Uwe Jackisch erklärte gestern: „Für die Vorstandschaft der Lebenshilfe stehe ich nicht mehr zur Verfügung.“ Er wolle aber auf jeden Fall im Verein bleiben. Die Vorwürfe weist er als „Verschwörungstheorie“ zurück. Leider seien im Vorfeld „mit Halbwahrheiten Leute aufgehetzt worden“. Dass sich auch Eltern von Behinderten instrumentalisieren haben lassen, „das macht mich sprachlos“. Er habe zehn Jahre ehrenamtlich für die Lebenshilfe gearbeitet. Dass er seine Ehefrau (die Heimleiterin) eingestellt und begünstigt habe, entspreche nicht den Tatsachen.

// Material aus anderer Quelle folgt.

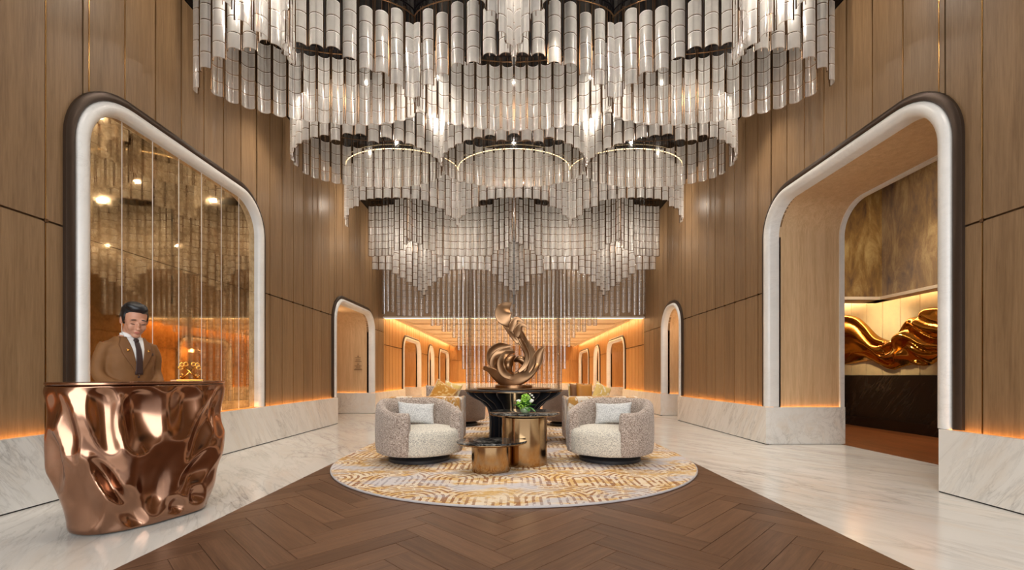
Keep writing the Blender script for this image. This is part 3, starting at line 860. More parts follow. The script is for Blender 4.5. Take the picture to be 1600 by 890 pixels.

Am heutigen Dienstag stehe ein Gespräch mit dem Lebenshilfe-Landesverband an. Am Mittwoch wolle die Vorstandschaft die Satzung ändern, weil nach dem Rückzug der AWO keine (gemeinnützige) GmbH mehr notwendig sei. Beobachter bedauern den Imageschaden, den die Affäre dem Verein und dem Maria-Weigl-Haus zufügt. „Für mich kommt nur ein Neuanfang mit neuen Leuten in Frage“, sagt Günter Kalleder, früherer Vorsitzender. Stadtrat Bernhard Pfahler, seit 30 Jahren Mitglied, sieht die alte Vorstandschaft in der Pflicht „alle Vorwürfe zu klären und aufzuarbeiten“.

Zu Beginn der Versammlung war sogar eine Polizeistreife angerückt. Die Beamten stellten klar, dass nur nachgewiesene Mitglieder in die nichtöffentliche Versammlung dürften. Im Vorfeld hatte es zwischen beiden Lagern Streit um Neuaufnahmen von Mitgliedern gegeben.